Start

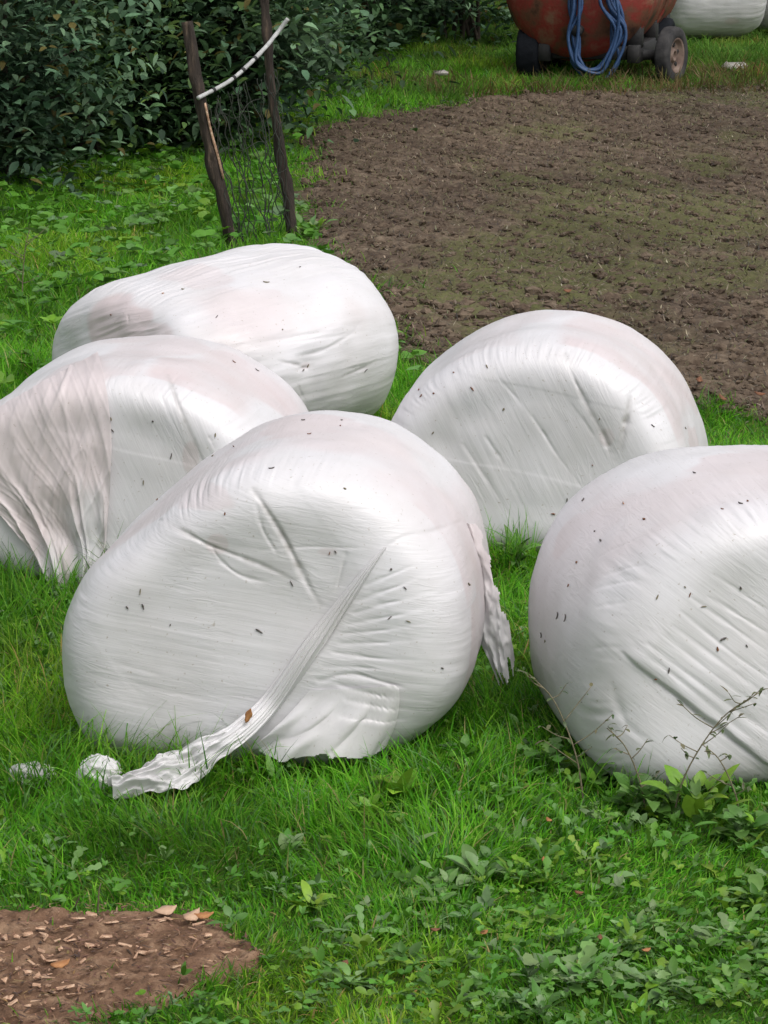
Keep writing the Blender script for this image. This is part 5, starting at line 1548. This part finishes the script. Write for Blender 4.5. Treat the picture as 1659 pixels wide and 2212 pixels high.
dead(357, 1990, 0.06, M['tan_leaf'], 0.4, "pale curled leaf on the back edge of the bare soil", 301)
dead(415, 2000, 0.06, M['tan_leaf'], 1.0, "tan leaf among the chips below the tall grass", 302)
dead(440, 1998, 0.05, M['dead_leaf'], 0.2, "orange leaf beside the tan leaf on the bare soil", 303)
dead(130, 2110, 0.05, M['dead_leaf'], 0.5, "yellowish brown leaf lying near the centre of the bare soil", 304)
for k_, (x_, y_) in enumerate([(940, 2035), (1045, 2040), (1295, 2050), (1185, 1805), (1250, 1952), (1395, 2080), (745, 2110), (1175, 1885)]):
    dead(x_, y_, 0.024, M['dead_leaf' if k_ % 2 else 'brown_leaf'], k_ * 0.7, "small brown fallen leaf lying on the lawn grass", 320 + k_, z=0.045, group="fallen leaves on the lawn")
# reddish leaves at the near edge of the field
for k_, (x_, y_) in enumerate([(1225, 655), (1510, 845), (1560, 880), (1640, 872)]):
    dead(x_, y_, 0.05, M['brown_leaf'], k_ * 0.9, "rusty leaf lying on the tilled soil behind the right bales", 340 + k_, z=0.06, group="leaves on the near field edge", tilt=0.4)
g_ = gpt(1400 + 60, 300 - 110)
V, F = box((0, 0, 0), (0.22, 0.16, 0.09), 0.3, 0.03)
rgs = np.random.default_rng(9); V += rgs.normal(0, 0.012, V.shape)
o = build("stone", V, F, M['stone']); o.location = (gpt(1588, 158)[0], gpt(1588, 158)[1], 0.05)
tag(o, "grey stone lying in the grass right of the trailer", "stone")
g_ = gpt(1130, 186)
V, F = box((0, 0, 0), (0.24, 0.12, 0.05), 0.1, 0.015)
o = build("stone", V * 0.6 + rgs.normal(0, 0.008, V.shape), F, M['stone']); o.location = (gpt(952, 182)[0], gpt(952, 182)[1], 0.10)
tag(o, "pale flat stone at the far left edge of the tilled soil", "stone")

# ------------------------------------------------------------------ light
w = bpy.data.worlds.new("World"); scene.world = w
w.use_nodes = True
nt = w.node_tree
bg = nt.nodes["Background"]
SUN_EL, SUN_AZ = R(58), R(138)      # azimuth clockwise from +Y (high, from the right)
sky = nt.nodes.new("ShaderNodeTexSky")
sky.sky_type = 'NISHITA'
sky.sun_disc = False
sky.sun_elevation = SUN_EL
sky.sun_rotation = SUN_AZ
sky.air_density = 1.0
sky.dust_density = 4.0
sky.ozone_density = 1.0
hs = nt.nodes.new("ShaderNodeHueSaturation")        # cloud cover: a greyer sky
hs.inputs["Saturation"].default_value = 0.22
nt.links.new(sky.outputs[0], hs.inputs["Color"])
nt.links.new(hs.outputs[0], bg.inputs["Color"])
bg.inputs["Strength"].default_value = 0.15
sd = bpy.data.lights.new("sun", 'SUN')
sd.energy = 0.8
sd.angle = R(40)
sd.color = (1.0, 0.96, 0.90)
so_ = bpy.data.objects.new("sun", sd); COL.objects.link(so_)
dirv = Vector((math.sin(SUN_AZ) * math.cos(SUN_EL), math.cos(SUN_AZ) * math.cos(SUN_EL), math.sin(SUN_EL)))
so_.rotation_euler = dirv.to_track_quat('Z', 'Y').to_euler()
so_.location = (0, 0, 30)

scene.view_settings.view_transform = 'Standard'
scene.view_settings.look = 'None'
scene.view_settings.exposure = 0.49
scene.view_settings.gamma = 1.0
scene.render.engine = 'CYCLES'
scene.cycles.max_bounces = 8
scene.cycles.diffuse_bounces = 4
scene.cycles.transmission_bounces = 4
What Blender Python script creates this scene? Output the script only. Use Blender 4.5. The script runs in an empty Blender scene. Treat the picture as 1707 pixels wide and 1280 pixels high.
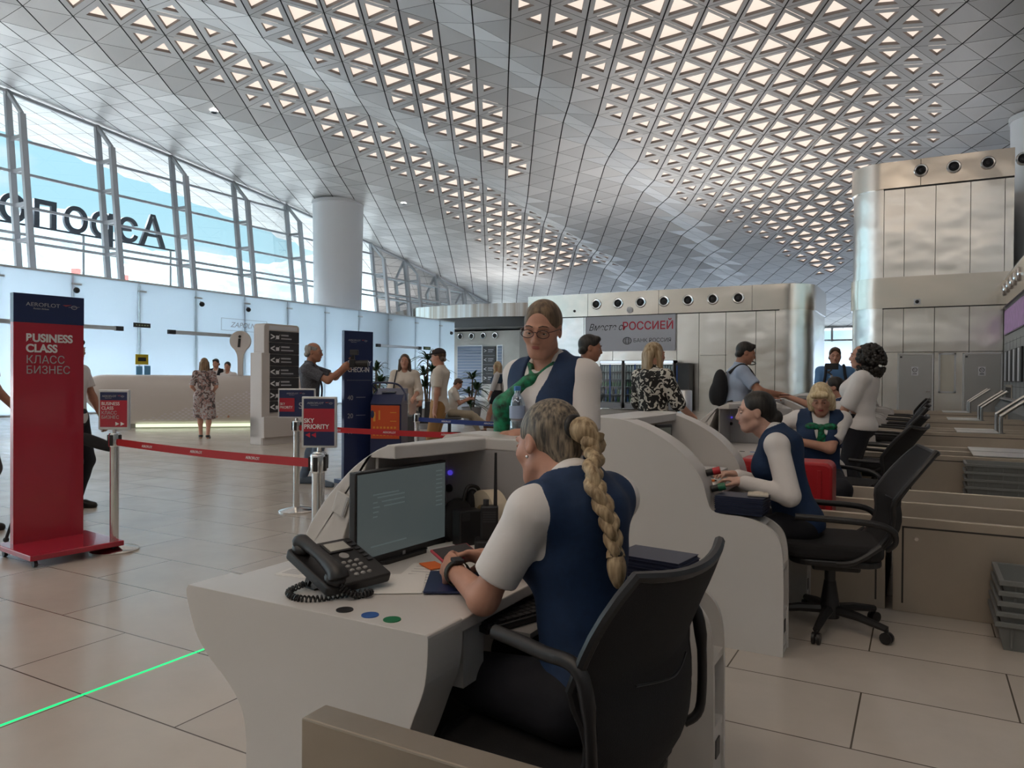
import bpy, bmesh, math, random
import numpy as np
from mathutils import Vector, Matrix, Euler
PI = math.pi
rad = math.radians
rng = random.Random(7)
SC = bpy.context.scene
COL = SC.collection

# ---------------------------------------------------------------- camera
cam_d = bpy.data.cameras.new('camera')
cam_d.sensor_width = 36.0
cam_d.lens = 36.0 * 1233.0 / 1707.0
cam_d.clip_start = 0.05
cam_d.clip_end = 6000
cam = bpy.data.objects.new('camera', cam_d)
COL.objects.link(cam)
cam.location = (0, 0, 1.35)
cam.rotation_euler = (Matrix.Rotation(rad(28.9), 3, 'Z') @ Matrix.Rotation(rad(89.5), 3, 'X') @ Matrix.Rotation(rad(0.4), 3, 'Z')).to_euler()
SC.camera = cam

# ---------------------------------------------------------------- exposure
SC.view_settings.view_transform = 'Standard'
SC.view_settings.look = 'None'
SC.view_settings.exposure = 1.65
SC.view_settings.gamma = 1.0
SC.view_settings.use_curve_mapping = False
SC.cycles.max_bounces = 8
SC.cycles.transparent_max_bounces = 12
SC.cycles.diffuse_bounces = 5
SC.cycles.glossy_bounces = 4
SC.cycles.use_denoising = True
SC.cycles.caustics_reflective = False
SC.cycles.caustics_refractive = False
SC.cycles.sample_clamp_indirect = 6.0

# ---------------------------------------------------------------- sky
W = bpy.data.worlds.new('sky')
SC.world = W
W.use_nodes = True
nt = W.node_tree
nt.nodes.clear()
def N(t, k, **kw):
    n = t.nodes.new(k)
    for a, v in kw.items():
        setattr(n, a, v)
    return n
wo = N(nt, 'ShaderNodeOutputWorld')
bg = N(nt, 'ShaderNodeBackground')
tc = N(nt, 'ShaderNodeTexCoord')
sep = N(nt, 'ShaderNodeSeparateXYZ')
nt.links.new(tc.outputs['Generated'], sep.inputs[0])
ramp = N(nt, 'ShaderNodeValToRGB')
e = ramp.color_ramp.elements
e[0].position = 0.0; e[0].color = (0.25, 0.34, 0.38, 1)
e[1].position = 1.0; e[1].color = (18.0, 18.8, 20.0, 1)
for p_, c_ in ((0.20, (0.175, 0.29, 0.34, 1)), (0.36, (0.175, 0.30, 0.36, 1)), (0.55, (19.5, 20.6, 22.5, 1))):
    q_ = ramp.color_ramp.elements.new(p_); q_.color = c_
nt.links.new(sep.outputs['Z'], ramp.inputs[0])
mp = N(nt, 'ShaderNodeMapping'); mp.inputs['Scale'].default_value = (3.0, 3.0, 7.0)
nt.links.new(tc.outputs['Generated'], mp.inputs[0])
nz = N(nt, 'ShaderNodeTexNoise'); nz.inputs['Scale'].default_value = 1.6; nz.inputs['Detail'].default_value = 7
nt.links.new(mp.outputs[0], nz.inputs['Vector'])
cr = N(nt, 'ShaderNodeValToRGB')
cr.color_ramp.elements[0].position = 0.50; cr.color_ramp.elements[1].position = 0.64
nt.links.new(nz.outputs['Fac'], cr.inputs[0])
mx = N(nt, 'ShaderNodeMixRGB'); mx.inputs[2].default_value = (0.36, 0.36, 0.36, 1)
mlt = N(nt, 'ShaderNodeMath', operation='MULTIPLY'); mlt.inputs[1].default_value = 0.75
nt.links.new(cr.outputs[0], mlt.inputs[0])
nt.links.new(mlt.outputs[0], mx.inputs[0])
nt.links.new(ramp.outputs[0], mx.inputs[1])
nt.links.new(mx.outputs[0], bg.inputs['Color'])
bg.inputs['Strength'].default_value = 1.0
nt.links.new(bg.outputs[0], wo.inputs[0])

# ---------------------------------------------------------------- sun on the hills outside
sd = bpy.data.lights.new('sun', 'SUN'); sd.energy = 1.0; sd.angle = 0.01; sd.color = (1, 0.95, 0.86)
sun = bpy.data.objects.new('sun', sd); COL.objects.link(sun)
sun.location = (60, -40, 120)
sun.rotation_euler = (Vector((-0.62, 0.35, -0.95)).to_track_quat('-Z', 'Y')).to_euler()

# ---------------------------------------------------------------- materials
MATS = {}
def srgb(r, g, b):
    f = lambda c: (c / 12.92 if c <= 0.04045 else ((c + 0.055) / 1.055) ** 2.4)
    return (f(r / 255), f(g / 255), f(b / 255))
def mat(name, col, rough=0.5, metal=0.0, spec=0.5, emit=None, es=0.0, noise=None, bump=None, coat=0.0, var=None):
    """noise=(scale, amount) colour variation; bump=(scale, strength[, stretch xyz])"""
    if name in MATS:
        return MATS[name]
    m = bpy.data.materials.new(name); m.use_nodes = True
    t = m.node_tree; b = t.nodes['Principled BSDF']
    b.inputs['Base Color'].default_value = (*col, 1)
    b.inputs['Roughness'].default_value = rough
    b.inputs['Metallic'].default_value = metal
    b.inputs['Specular IOR Level'].default_value = spec
    if coat: b.inputs['Coat Weight'].default_value = coat
    if emit:
        b.inputs['Emission Color'].default_value = (*emit, 1); b.inputs['Emission Strength'].default_value = es
    co = None
    if noise or bump:
        co = N(t, 'ShaderNodeTexCoord')
    if noise:
        n = N(t, 'ShaderNodeTexNoise'); n.inputs['Scale'].default_value = noise[0]; n.inputs['Detail'].default_value = 4
        t.links.new(co.outputs['Object'], n.inputs['Vector'])
        r = N(t, 'ShaderNodeMapRange'); r.inputs[1].default_value = 0.3; r.inputs[2].default_value = 0.7
        r.inputs[3].default_value = 1 - noise[1]; r.inputs[4].default_value = 1 + noise[1]
        t.links.new(n.outputs['Fac'], r.inputs[0])
        v = N(t, 'ShaderNodeVectorMath', operation='SCALE'); v.inputs[0].default_value = col
        t.links.new(r.outputs[0], v.inputs['Scale']); t.links.new(v.outputs[0], b.inputs['Base Color'])
    if bump:
        n2 = N(t, 'ShaderNodeTexNoise'); n2.inputs['Scale'].default_value = bump[0]; n2.inputs['Detail'].default_value = 3
        mpn = N(t, 'ShaderNodeMapping')
        if len(bump) > 2: mpn.inputs['Scale'].default_value = bump[2]
        t.links.new(co.outputs['Object'], mpn.inputs[0]); t.links.new(mpn.outputs[0], n2.inputs['Vector'])
        bp = N(t, 'ShaderNodeBump'); bp.inputs['Strength'].default_value = bump[1]; bp.inputs['Distance'].default_value = 0.01
        t.links.new(n2.outputs['Fac'], bp.inputs['Height']); t.links.new(bp.outputs[0], b.inputs['Normal'])
    MATS[name] = m
    return m

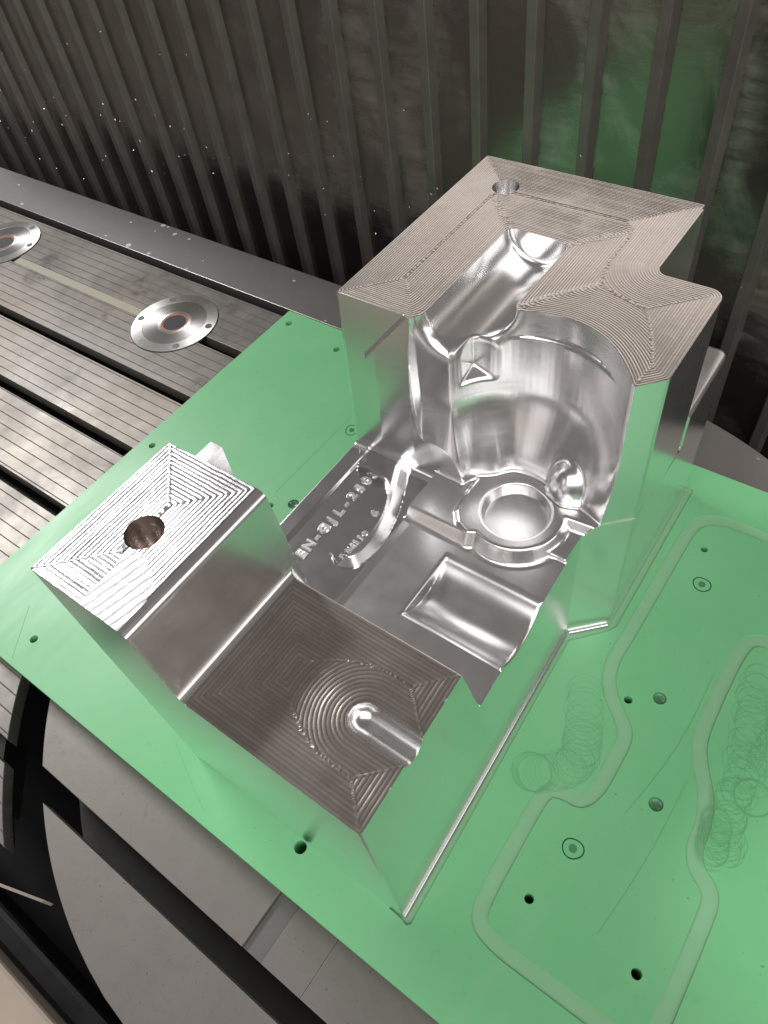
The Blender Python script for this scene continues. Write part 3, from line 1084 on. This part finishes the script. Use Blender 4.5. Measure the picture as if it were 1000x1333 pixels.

End

• [Your task]:
Reproduce only the lines running from the one that has "What Blender Python" through the one that has "SC.cycles.sample_clamp_indirect = 6.0", ends included. Any pictures in that stretch should not be copied.

• [Solution to this exercise]:
What Blender Python script creates this scene? Output the script only. Use Blender 4.5. The script runs in an empty Blender scene. Treat the picture as 1707 pixels wide and 1280 pixels high.
import bpy, bmesh, math, random
import numpy as np
from mathutils import Vector, Matrix, Euler
PI = math.pi
rad = math.radians
rng = random.Random(7)
SC = bpy.context.scene
COL = SC.collection

# ---------------------------------------------------------------- camera
cam_d = bpy.data.cameras.new('camera')
cam_d.sensor_width = 36.0
cam_d.lens = 36.0 * 1233.0 / 1707.0
cam_d.clip_start = 0.05
cam_d.clip_end = 6000
cam = bpy.data.objects.new('camera', cam_d)
COL.objects.link(cam)
cam.location = (0, 0, 1.35)
cam.rotation_euler = (Matrix.Rotation(rad(28.9), 3, 'Z') @ Matrix.Rotation(rad(89.5), 3, 'X') @ Matrix.Rotation(rad(0.4), 3, 'Z')).to_euler()
SC.camera = cam

# ---------------------------------------------------------------- exposure
SC.view_settings.view_transform = 'Standard'
SC.view_settings.look = 'None'
SC.view_settings.exposure = 1.65
SC.view_settings.gamma = 1.0
SC.view_settings.use_curve_mapping = False
SC.cycles.max_bounces = 8
SC.cycles.transparent_max_bounces = 12
SC.cycles.diffuse_bounces = 5
SC.cycles.glossy_bounces = 4
SC.cycles.use_denoising = True
SC.cycles.caustics_reflective = False
SC.cycles.caustics_refractive = False
SC.cycles.sample_clamp_indirect = 6.0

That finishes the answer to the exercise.